Brossard, Jacques
Jacques Brossard, public servant, writer (b at Montréal 24 Apr 1933). He holds a BA (1952) from Collège Sainte-Marie, a L ès L (1955) from Université de Montréal and a social science degree (1957) from Oxford. Admitted to the bar (1956), he joined the foreign service in 1957.
He was assigned in turn to the economic affairs section of the Colombo Plan, the Atlantic Alliance, to Bogotá (Colombia) as the vice-consul and chargé d'affaires, and to Port-au-Prince (Haiti) as consul. He was then named director of Latin American Affairs and executive assistant to the minister of external affairs.
He left the civil service (1964) to become chief researcher at the Centre de recherche en droit public at Université de Montréal. In 1969 he became adviser to the Ministry of Intergovernmental Relations in Québec, having specialized in constitutional problems.
He published, in order: L'Immigration - les droits et les pouvoirs du Canada et du Québec (1967); Les Pouvoirs extérieurs du Québec (1967) in collaborationLa Cour suprème et la Constitution (1968), Prix du Québec, 1969; Le Territoire québécois (1970), in collaboration; and L'Accession à la souveraineté et le cas du Québec (2nd ed 1995).
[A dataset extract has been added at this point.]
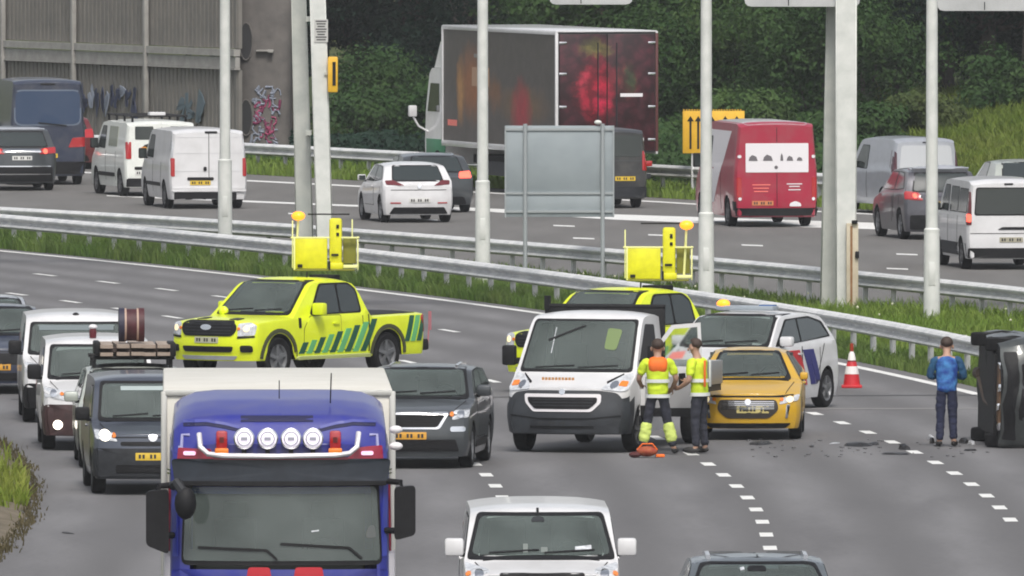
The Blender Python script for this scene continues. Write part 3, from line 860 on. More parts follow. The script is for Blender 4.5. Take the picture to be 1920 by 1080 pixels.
# ground cover climbing over the slope
def cover(px0, px1, v0, v1, n, m, size, seed, hmax=.5):
    rg = np.random.default_rng(seed); lob = []
    P = []
    for _ in range(n):
        x, y, z = at_rail(rg.uniform(px0, px1), rg.uniform(v0, v1)); P.append((x, y, z + rg.uniform(-.02, hmax)))
    P = np.array(P); N = rg.normal(0, .6, (n, 3)); N[:, 2] += .7; N[:, 1] -= .4; N /= np.linalg.norm(N, axis=1)[:, None]
    U = np.cross(N, rg.normal(size=(n, 3))); U /= np.linalg.norm(U, axis=1)[:, None]; W_ = np.cross(N, U); s = size * rg.uniform(.6, 1.4, n)[:, None]
    V = np.stack([P - U * s * .5, P + W_ * s * .34, P + U * s * .6, P - W_ * s * .34], 1).reshape(-1, 3); b = np.arange(n) * 4
    me = bpy.data.meshes.new('ground_cover'); me.from_pydata(V.tolist(), [], np.column_stack([b, b + 1, b + 2, b + 3]).tolist()); me.materials.append(m)
    finish(link('ground_cover', me), kind='stuff')
cover(1200, 1640, 2.2, 16, 30000, LG_MID, .16, 21, .7)
cover(545, 860, 2.6, 16, 22000, LG_DARK, .15, 22, .7)
cover(380, 640, 1.6, 7.0, 5000, LG_MID, .12, 23, .35)
LAWN = leafmat('lawn_blades', (.105, .165, .022), (.19, .225, .05), .35)
rgl = np.random.default_rng(31); lp = []
for _ in range(42000): lp.append(at_rail(rgl.uniform(1590, 2010), rgl.uniform(2, 15)))
blades('grass', lp, .10, .30, .045, LAWN, 32)

# ------------------------------------------------------------------ noise wall and pier
CONC = mat('wall_concrete', (.105, .098, .094), .9, rgb2=(.165, .152, .142), vscale=1.6, detail=9, bump=.15, bscale=9)
CONC2 = mat('ribbed_panel_concrete', (.150, .145, .134), .9, rgb2=(.205, .192, .172), vscale=.9, detail=9)
LEDGE = mat('ledge_concrete', (.27, .26, .245), .85, rgb2=(.36, .35, .33), vscale=2.5, detail=8)
WD = Vector((-.42462394, 1)).normalized()                   # along the wall, away from the camera and to the left
WN = Vector((-WD.y, WD.x)) * 1.0                               # towards the road
P0 = G(436, 290).xy
def wallp(u, v=0.0, z=0.0):
    q = P0 + WD * u - Vector((WN.x, WN.y)) * 0 + WN * v
    return Vector((q.x, q.y, z))
wall_ang = math.atan2(WD.y, WD.x)
wall = empty('noise_wall', wallp(0), label='grey ribbed concrete noise wall with thin pale posts and a graffiti-covered base, upper left', cat='wall')
wall.rotation_euler = (0, 0, wall_ang)
# local x along the wall, local +y = WN side
def rib_panel(L_, z0, z1, depth=.035, pitch=.30):
    mb = MB(); mb.box((L_ / 2, -.10, (z0 + z1) / 2), (L_, .12, z1 - z0))
    n = int(L_ / pitch)
    for k in range(n):
        x = (k + .5) * L_ / n
        mb.prism([(x - .09, z0 + .01), (x + .09, z0 + .01), (x + .09, z1 - .01), (x - .09, z1 - .01)], -.045, -.045 + depth)
    return mb
PITCHW = 5.75
posts_u = [-.0 + 6.5 + PITCHW * k for k in range(7)]
seg = [(-0.4, 6.5)] + [(6.5 + PITCHW * k, 6.5 + PITCHW * (k + 1)) for k in range(6)]
for a, b in seg:
    L_ = b - a - .1
    for z0, z1 in ((-.05, 2.44), (3.06, 7.2)):
        o = rib_panel(L_, z0, z1).build('wall_panel', CONC2, wall); o.location = (a + .05, 0, 0)
    o = MB().box((L_ / 2, .02, 2.94), (L_ + .1, .20, .20)).box((L_ / 2, 0, 2.66), (L_ + .1, .14, .30)).build('ledge', LEDGE, wall); o.location = (a + .05, 0, 0)
    o = MB().box((L_ / 2, .01, 2.475), (L_ + .1, .18, .06)).build('ledge', LEDGE, wall); o.location = (a + .05, 0, 0)
for u in posts_u:
    MB().box((u, .10, 3.6), (.16, .14, 7.3), b=.02).build('post', LEDGE, wall)
    MB().box((u + .16, .03, 3.6), (.10, .06, 7.2)).build('post_flange', CONC, wall)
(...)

He entered the field of literature with a collection of short stories, Le Métamorfaux (1974), which received critical attention, and a novel, Le Sang du souvenir (1976). In 1990, his novel Lés Années d'apprentissage, won the Canadian Science Fiction and Fantasy Association's Aurora Award for best French long-form work and the Prix de la Science fiction et du fantastique québécois; he also has twice won the Prix Boréal (1990 and 1994). He has also written for several periodicals. He won the Prix Duvernay (1976) for his work as a whole and the medal of the city of Paris (1977).